After receiving praise and five awards at film festivals and screenings across the globe, the documentary is coming to Castlemaine’s Theatre Royale on September 15.
Dillon takes his audience on a 10-man expedition to Heard Island, where Australia’s highest peak, ‘Big Ben’, lies waiting among the vicious waves of the Southern Ocean.
Having visited the site himself while working with Australian Geographic in 2012, Dillon noted how “the sudden sight of a snowy volcano almost three thousand meters high, looming straight out of the sea was a sight I will never forget”.

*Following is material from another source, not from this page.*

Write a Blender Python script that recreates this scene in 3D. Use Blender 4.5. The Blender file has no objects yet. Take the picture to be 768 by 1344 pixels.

Inspired after helping with the original expedition preparation 60 years ago, Dillon has delicately strung together a colourful narrative from original 1960s footage of the trip, interviews with the crew and a moving soundtrack.
“I love filmmaking as it combines all the arts, most powerfully music. Because the epic story this film tells is partly sung by one of the expeditioners, and sung most beautifully, I knew I was off to a great start,” he said.
From contracting malaria in the Andes to breaking a collarbone in an Indonesian tomb, Dillon’s 50 years of travel has taken him on adventures worth a thousand stories. He said every pursuit was worth it, feeding a “Moby Dick like obsession” he has with his creative projects.
The Great White Whale will screen throughout Australia and New Zealand until the end of the year. Showing times and information are available online.